Honestly, I think this blog poured out because I see so many young people who should be happy in their success and in their opportunities and in the excitement of living their day-to-day lives who aren’t. I see a bunch of so-called “influencers” trying on this and that and discarding it in favor of the next fad in a frantic search for self-awareness, identity, and satisfaction. On the surface this “fluidity” sounds good. In reality it means you aren’t grounded in anything. You have no real identity because you haven’t defined your borders.

Humans aren’t emotionally made that way. We need to know who we are. We need to love who we are. We need to take responsibility for ourselves and our choices. We need to know where we draw the line on what we will and will not do. I personally learned to forgive myself, love myself, and appreciate my talents through my faith. No, I don’t go to church; but I do have an intimate relationship with Jesus. Yes, I know that doesn’t work for everyone and I’m not trying to convert anyone. You have to go on your own journey of self-discovery. I’m just saying for me, the depression and suicidal thoughts left when I finally accepted God doesn’t create any mistakes so I wasn’t one and if my Creator can forgive me all the things I’ve done and overlook the things that were done to me, I can do the same.

I guess my bottom line is, in a world where this is immensely unpopular to say, I thank my parents I’m a 58-year-old woman who is proud to be unapologetically female who would have proudly called herself a mother if she’d been privileged enough to bear children. Honestly, to use pronouns and words that take my gender away from me is to rob me of my identity and my sexuality. No, it doesn’t give me more options. I wouldn’t have a clue who I was if I started playing that game. No, I’m not narrow minded, I understand who I am. I love the fact I’m an attractive female approaching 60 who’s finally confident in being a woman. I wouldn’t trade her for the young woman who didn’t think she was pretty enough, or smart enough, or worth anything but being abused and taken advantage of.

Yes, that girl was prettier than I am because she was young; but she was oh-so-lost in so many ways. I can confidently say the woman I am now is far more attractive in the ways that matter.
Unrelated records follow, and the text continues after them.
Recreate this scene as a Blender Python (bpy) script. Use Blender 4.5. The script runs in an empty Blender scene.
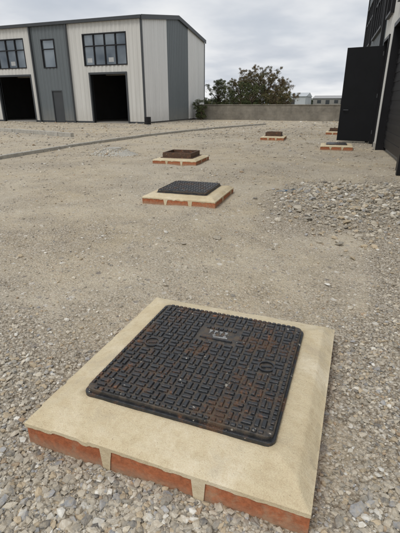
import bpy, math, random
import numpy as np
from mathutils import Matrix, Vector
random.seed(7); rng=np.random.default_rng(11)
S=bpy.context.scene; COL=S.collection
R=math.radians

# ------------------------------------------------------------------ helpers
def vnoise(x,y,scale,seed=0):
    x=np.asarray(x,float)*scale; y=np.asarray(y,float)*scale
    xi=np.floor(x).astype(np.int64); yi=np.floor(y).astype(np.int64)
    fx=x-xi; fy=y-yi; fx=fx*fx*(3-2*fx); fy=fy*fy*(3-2*fy)
    def h(a,b):
        n=(a*374761393+b*668265263+seed*1442695041)&0xffffffff
        n=((n^(n>>13))*1274126177)&0xffffffff
        n=(n^(n>>16))&0xffff
        return n/65535.0
    return (h(xi,yi)*(1-fx)+h(xi+1,yi)*fx)*(1-fy)+(h(xi,yi+1)*(1-fx)+h(xi+1,yi+1)*fx)*fy
def fbm(x,y,scale,oct=4,seed=0):
    s=0;a=1;t=0
    for i in range(oct):
        s=s+a*vnoise(x,y,scale*2**i,seed+i*17);t+=a;a*=.5
    return s/t
def sstep(a,b,x):
    t=np.clip((x-a)/(b-a),0,1);return t*t*(3-2*t)

def empty(name,loc=(0,0,0)):
    e=bpy.data.objects.new(name,None);e.location=loc;e.empty_display_size=.2;COL.objects.link(e);return e
def mesh_obj(name,verts,faces,mat=None,parent=None,smooth=False):
    me=bpy.data.meshes.new(name)
    me.from_pydata([tuple(v) for v in verts],[],faces);me.update()
    o=bpy.data.objects.new(name,me);COL.objects.link(o)
    if mat:me.materials.append(mat)
    if parent:o.parent=parent
    if smooth:
        me.polygons.foreach_set("use_smooth",[True]*len(me.polygons))
    return o
def np_mesh(name,V,F,mat,parent=None,smooth=False,col=None,attr=None):
    me=bpy.data.meshes.new(name);k=F.shape[1];m=F.shape[0]
    me.vertices.add(len(V));me.vertices.foreach_set("co",V.astype(np.float32).ravel())
    me.loops.add(m*k);me.loops.foreach_set("vertex_index",F.astype(np.int32).ravel())
    me.polygons.add(m);me.polygons.foreach_set("loop_start",np.arange(0,m*k,k,dtype=np.int32))
    me.polygons.foreach_set("loop_total",np.full(m,k,dtype=np.int32))
    me.polygons.foreach_set("use_smooth",np.full(m,smooth,dtype=bool))
    me.update(calc_edges=True)
    if col is not None:
        a=me.color_attributes.new("Col","FLOAT_COLOR","POINT")
        c=np.ones((len(V),4),np.float32);c[:,:3]=col;a.data.foreach_set("color",c.ravel())
    if attr:
        for n,vals in attr.items():
            a=me.attributes.new(n,"FLOAT","POINT");a.data.foreach_set("value",vals.astype(np.float32))
    me.materials.append(mat)
    o=bpy.data.objects.new(name,me);COL.objects.link(o)
    if parent:o.parent=parent
    return o
class MB:
    def __init__(s): s.v=[];s.f=[]
    def box(s,x0,x1,y0,y1,z0,z1):
        b=len(s.v)
        s.v+=[(x0,y0,z0),(x1,y0,z0),(x1,y1,z0),(x0,y1,z0),(x0,y0,z1),(x1,y0,z1),(x1,y1,z1),(x0,y1,z1)]
        s.f+=[(b,b+3,b+2,b+1),(b+4,b+5,b+6,b+7),(b,b+1,b+5,b+4),(b+1,b+2,b+6,b+5),(b+2,b+3,b+7,b+6),(b+3,b,b+4,b+7)]
    def frustum(s,cx,cy,hx,hy,z0,z1,t,ang=0):
        b=len(s.v);c,sn=math.cos(ang),math.sin(ang)
        for z,k in((z0,0),(z1,t)):
            for sx,sy in((-1,-1),(1,-1),(1,1),(-1,1)):
                x=sx*(hx-k);y=sy*(hy-k);s.v.append((cx+x*c-y*sn,cy+x*sn+y*c,z))
        s.f+=[(b+4,b+5,b+6,b+7),(b,b+1,b+5,b+4),(b+1,b+2,b+6,b+5),(b+2,b+3,b+7,b+6),(b+3,b,b+4,b+7)]
    def prism(s,poly,z0,z1):
        b=len(s.v);n=len(poly)
        s.v+=[(p[0],p[1],z0) for p in poly]+[(p[0],p[1],z1) for p in poly]
        s.f+=[tuple(range(b+n,b+2*n)),tuple(reversed(range(b,b+n)))]
        s.f+=[(b+i,b+(i+1)%n,b+n+(i+1)%n,b+n+i) for i in range(n)]
    def obj(s,name,mat,parent=None,bevel=0,seg=2):
        o=mesh_obj(name,s.v,s.f,mat,parent)
        if bevel:
            m=o.modifiers.new("b","BEVEL");m.width=bevel;m.segments=seg;m.limit_method='ANGLE'
        return o

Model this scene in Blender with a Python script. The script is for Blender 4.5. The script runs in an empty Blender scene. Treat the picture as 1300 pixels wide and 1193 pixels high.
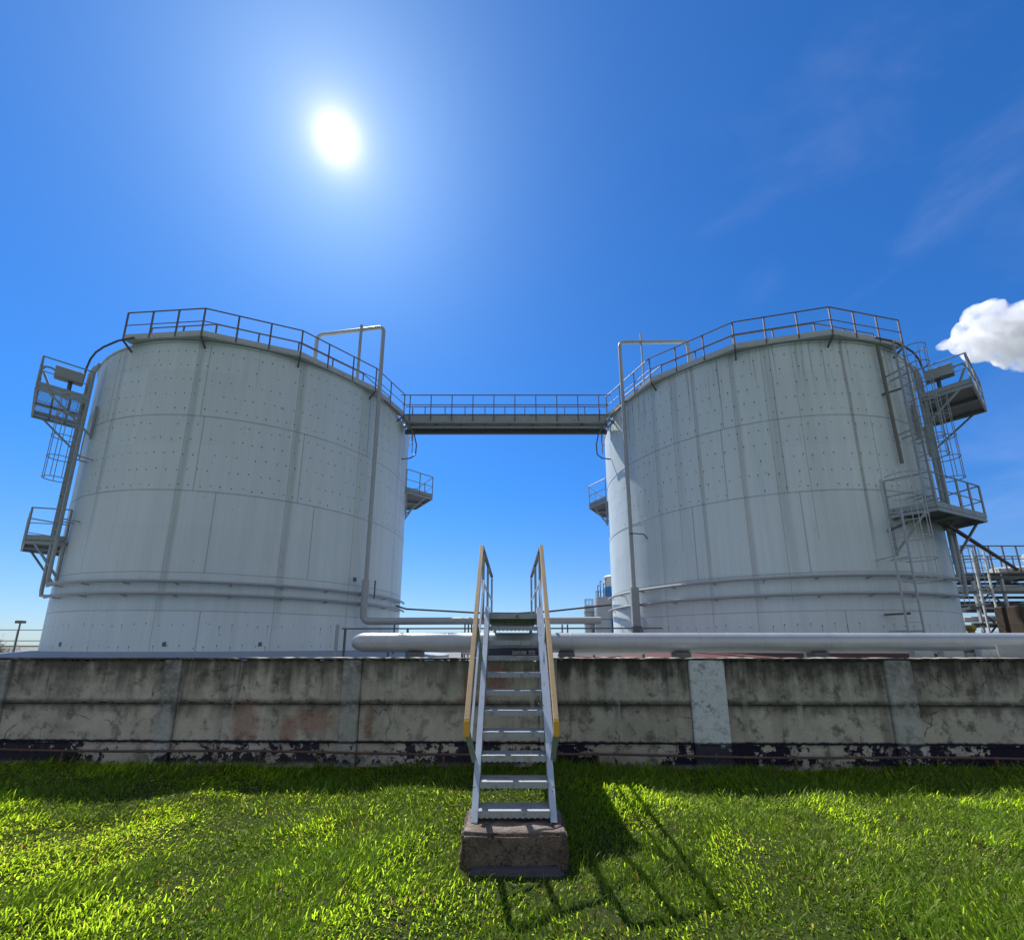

In closing, everyone’s path is theirs to choose. However, speaking as someone who has lived a much harder life than she should have, life shouldn’t be as difficult as it is and we’re making it more difficult with every passing day. It’s time to simplify our lives, decide who and what we are, and stick with it. Don’t make decisions you’re not willing to live with for the rest of your life. You may do something you’ll regret the rest of your life if you do. I know I did.